In 1994, as part of a major change in financing public education, Michigan voters adopted Proposal A. That proposal, among other things, modified the first sentence of Const 1963, art 9, 3 (quoted above), by adding language that excepted from the uniformity requirement those taxes levied for school operating purposes.

The legislature shall provide for the uniform general ad valorem taxation of real and tangible personal property not exempt by law except for taxes levied for school operating purposes. [Emphasis added.]

The Legislature implemented this change in Const 1963, art 9, 3, by requiring the levy of a 6 mill state education tax on all property and by authorizing an additional levy of not more than 18 mills for school operating purposes, but only on nonhomestead property. See, respectively, section 3 of the State Education Tax Act, 1993 PA 331, MCL 211.901 et seq; MSA 7.557(31) et seq, and section 1211 of the Revised School Code, MCL 380.1 et seq; MSA 15.4001 et seq. See also OAG, 1995-1996, No 6911, pp 191, 193, n 3 (August 7, 1996).

In section 1211(1) of the Revised School Code, the Legislature authorized the levy of not more than 18 mills for school operating purposes on nonhomestead property as follows:

[T]he board of a school district shall levy not more than 18 mills for school operating purposes or the number of mills levied in 1993 for school operating purposes, whichever is less. A homestead and qualified agricultural property are exempt from the mills levied under this subsection except for the number of mills by which that exemption is reduced under this subsection. [Emphasis added.]

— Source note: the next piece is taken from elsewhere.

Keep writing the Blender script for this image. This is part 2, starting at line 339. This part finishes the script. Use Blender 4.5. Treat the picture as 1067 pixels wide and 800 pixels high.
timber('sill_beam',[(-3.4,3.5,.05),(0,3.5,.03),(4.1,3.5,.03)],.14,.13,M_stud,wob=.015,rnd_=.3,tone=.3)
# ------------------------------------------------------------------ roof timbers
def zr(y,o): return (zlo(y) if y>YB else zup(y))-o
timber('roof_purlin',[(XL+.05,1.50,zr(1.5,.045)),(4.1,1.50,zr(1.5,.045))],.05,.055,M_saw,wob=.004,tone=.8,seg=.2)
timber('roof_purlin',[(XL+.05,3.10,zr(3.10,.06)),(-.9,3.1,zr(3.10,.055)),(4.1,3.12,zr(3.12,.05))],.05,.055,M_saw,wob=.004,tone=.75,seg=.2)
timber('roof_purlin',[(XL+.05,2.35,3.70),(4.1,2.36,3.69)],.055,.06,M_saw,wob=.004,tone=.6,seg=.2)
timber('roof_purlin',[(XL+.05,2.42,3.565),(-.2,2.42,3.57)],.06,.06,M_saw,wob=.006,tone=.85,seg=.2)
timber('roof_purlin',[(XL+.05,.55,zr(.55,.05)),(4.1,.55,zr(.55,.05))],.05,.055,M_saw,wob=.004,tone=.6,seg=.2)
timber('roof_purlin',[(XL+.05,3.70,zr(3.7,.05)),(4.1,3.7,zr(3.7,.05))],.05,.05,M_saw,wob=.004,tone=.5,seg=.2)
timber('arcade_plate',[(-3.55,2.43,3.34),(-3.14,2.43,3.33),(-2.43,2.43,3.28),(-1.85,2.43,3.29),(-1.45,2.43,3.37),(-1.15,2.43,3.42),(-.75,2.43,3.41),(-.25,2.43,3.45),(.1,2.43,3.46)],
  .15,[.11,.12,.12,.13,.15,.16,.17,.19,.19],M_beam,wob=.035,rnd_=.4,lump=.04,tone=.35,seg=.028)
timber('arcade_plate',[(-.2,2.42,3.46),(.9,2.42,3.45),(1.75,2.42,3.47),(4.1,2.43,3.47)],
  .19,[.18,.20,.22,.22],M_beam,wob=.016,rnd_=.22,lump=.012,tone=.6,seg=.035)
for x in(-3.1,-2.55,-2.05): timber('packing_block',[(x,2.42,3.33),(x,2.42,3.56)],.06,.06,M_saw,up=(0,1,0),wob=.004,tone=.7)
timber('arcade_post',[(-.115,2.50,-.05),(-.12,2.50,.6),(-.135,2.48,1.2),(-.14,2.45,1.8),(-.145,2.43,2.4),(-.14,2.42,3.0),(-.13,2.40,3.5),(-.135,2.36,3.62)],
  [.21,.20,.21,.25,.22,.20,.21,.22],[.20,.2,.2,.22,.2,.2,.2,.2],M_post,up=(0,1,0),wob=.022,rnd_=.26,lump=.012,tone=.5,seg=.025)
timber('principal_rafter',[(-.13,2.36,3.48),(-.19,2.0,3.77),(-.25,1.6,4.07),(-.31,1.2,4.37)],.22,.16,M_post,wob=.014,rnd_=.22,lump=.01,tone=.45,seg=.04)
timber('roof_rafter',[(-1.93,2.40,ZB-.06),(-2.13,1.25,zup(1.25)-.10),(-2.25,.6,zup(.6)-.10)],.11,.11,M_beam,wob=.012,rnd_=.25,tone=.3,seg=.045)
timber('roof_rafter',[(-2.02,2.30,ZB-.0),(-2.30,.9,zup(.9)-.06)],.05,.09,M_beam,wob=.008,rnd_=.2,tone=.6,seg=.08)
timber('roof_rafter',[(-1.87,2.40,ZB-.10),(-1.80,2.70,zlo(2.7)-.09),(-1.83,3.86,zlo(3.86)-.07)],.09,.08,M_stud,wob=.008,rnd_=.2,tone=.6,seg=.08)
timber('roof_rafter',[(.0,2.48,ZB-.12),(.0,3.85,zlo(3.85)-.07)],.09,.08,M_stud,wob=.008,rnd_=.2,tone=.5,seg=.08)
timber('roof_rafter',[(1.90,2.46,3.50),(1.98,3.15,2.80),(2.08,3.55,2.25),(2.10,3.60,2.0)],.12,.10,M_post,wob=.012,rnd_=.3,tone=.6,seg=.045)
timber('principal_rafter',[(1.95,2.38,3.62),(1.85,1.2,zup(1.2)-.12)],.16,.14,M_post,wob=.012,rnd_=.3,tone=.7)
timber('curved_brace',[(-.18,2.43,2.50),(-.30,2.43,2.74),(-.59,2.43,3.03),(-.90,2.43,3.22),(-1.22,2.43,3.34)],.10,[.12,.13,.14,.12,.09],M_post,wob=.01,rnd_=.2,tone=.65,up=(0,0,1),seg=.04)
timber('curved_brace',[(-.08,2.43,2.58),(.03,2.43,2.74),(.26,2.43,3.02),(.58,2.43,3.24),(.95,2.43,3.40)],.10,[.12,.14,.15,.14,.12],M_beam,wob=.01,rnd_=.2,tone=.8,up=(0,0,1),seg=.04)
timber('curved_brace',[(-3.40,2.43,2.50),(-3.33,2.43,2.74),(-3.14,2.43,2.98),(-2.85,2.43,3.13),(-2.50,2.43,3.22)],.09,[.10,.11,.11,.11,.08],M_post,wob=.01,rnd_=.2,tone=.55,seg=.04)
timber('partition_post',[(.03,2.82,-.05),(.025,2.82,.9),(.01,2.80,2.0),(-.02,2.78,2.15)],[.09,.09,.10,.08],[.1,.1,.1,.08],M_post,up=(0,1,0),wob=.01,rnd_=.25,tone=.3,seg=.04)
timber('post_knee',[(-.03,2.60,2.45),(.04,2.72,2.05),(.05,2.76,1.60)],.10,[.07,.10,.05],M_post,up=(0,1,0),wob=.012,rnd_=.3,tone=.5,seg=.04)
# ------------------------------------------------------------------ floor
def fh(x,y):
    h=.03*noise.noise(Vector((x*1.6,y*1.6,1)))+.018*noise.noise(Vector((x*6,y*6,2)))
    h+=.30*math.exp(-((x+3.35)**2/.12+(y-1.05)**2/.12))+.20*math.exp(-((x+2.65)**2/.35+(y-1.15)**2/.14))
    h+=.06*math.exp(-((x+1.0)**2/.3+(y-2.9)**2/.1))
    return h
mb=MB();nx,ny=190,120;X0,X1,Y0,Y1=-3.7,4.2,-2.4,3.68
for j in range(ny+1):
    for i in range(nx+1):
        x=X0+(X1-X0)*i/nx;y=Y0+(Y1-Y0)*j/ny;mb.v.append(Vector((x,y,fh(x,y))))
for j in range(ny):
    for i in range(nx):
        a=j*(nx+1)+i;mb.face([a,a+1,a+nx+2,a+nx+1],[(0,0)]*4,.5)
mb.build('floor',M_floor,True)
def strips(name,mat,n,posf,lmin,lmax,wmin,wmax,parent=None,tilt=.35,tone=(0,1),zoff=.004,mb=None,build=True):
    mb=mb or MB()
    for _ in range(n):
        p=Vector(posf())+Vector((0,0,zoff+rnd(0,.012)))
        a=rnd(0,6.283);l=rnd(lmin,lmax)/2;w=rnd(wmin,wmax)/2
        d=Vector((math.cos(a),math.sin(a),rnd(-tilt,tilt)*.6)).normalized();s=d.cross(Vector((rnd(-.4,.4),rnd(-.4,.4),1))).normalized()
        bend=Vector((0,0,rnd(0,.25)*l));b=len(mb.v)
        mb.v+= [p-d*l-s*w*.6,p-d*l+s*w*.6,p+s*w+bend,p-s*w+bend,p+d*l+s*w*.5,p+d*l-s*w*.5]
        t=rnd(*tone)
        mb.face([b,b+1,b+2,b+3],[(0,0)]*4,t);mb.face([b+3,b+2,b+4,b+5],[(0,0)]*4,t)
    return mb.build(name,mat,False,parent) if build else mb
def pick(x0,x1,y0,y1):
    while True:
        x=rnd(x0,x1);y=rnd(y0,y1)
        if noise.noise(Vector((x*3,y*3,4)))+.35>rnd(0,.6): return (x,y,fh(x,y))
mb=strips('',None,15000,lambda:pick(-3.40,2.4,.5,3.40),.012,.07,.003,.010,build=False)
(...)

The term "homestead" is defined by section 1211d(a) of the Revised School Code, and by section 7dd of the General Property Tax Act, 1893 PA 206, MCL 211.1 et seq; MSA 7.1 et seq, as follows:

(a) "Homestead" means that portion of a dwelling or unit in a multiple-unit dwelling that is subject to ad valorem taxes and is owned and occupied as a principal residence by an owner of the dwelling or unit.

In Citizens for Uniform Taxation v Northport Public School Dist, 239 Mich App 284; 608 NW2d 480, lv den 462 Mich 899 (2000); cert den 121 S Ct 484; 148 L Ed 2d 457 (November 13, 2000), a group of Michigan citizens owning nonexempt property challenged the constitutionality of the homestead exemption on grounds, among others,1 that it violated the Equal Protection Clause of both the state and federal constitutions. Both the trial court and the Michigan Court of Appeals rejected these challenges. At p 290, the court upheld the homestead exemption found in section 1211(1) of the Revised School Code as follows:

We find that the distinction between homestead and nonhomestead property in 1211 is supported by a rational basis. We agree with the trial court that the Legislature’s interest in granting an exemption to homestead property is to protect and promote homestead property, see House Legislative Analysis, HB 5111 et al, March 1, 1994, which is a legitimate state interest. Moreover, decreasing the burden of property taxes on homesteads by granting an exemption from the property tax mills authorized under 1211 is certainly rationally related to that legitimate state interest. See Rubin, supra at 309, 416 A2d 382. The trial court properly found no equal protection violation.

This decision compels the conclusion that the homestead exemption from certain property taxes for school operating purposes, as authorized by Const 1963, art 9, 3, and implemented by section 1211(1) of the Revised School Code, is constitutional.

It is my opinion, therefore, that section 1211(1) of the Revised School Code, which authorizes school districts to levy a maximum of 18 mills for school operating purposes but exempts homestead property from those levies, does not violate equal protection of law as guaranteed by Const 1963, art 1, 2, and US Const, Am XIV, when applied to owners of nonhomestead, income-producing real property.




JENNIFER M. GRANHOLM
Attorney General

1 The Court of Appeals rejected plaintiff's claim that the homestead exemption violated the Privileges and Immunities Clause of the United States Constitution, US Const, art IV, 2, because the statutory exemption "does not distinguish between residents and nonresidents." Citizens for Uniform Taxation v Northport Public School Dist, supra, 239 Mich App at p 288.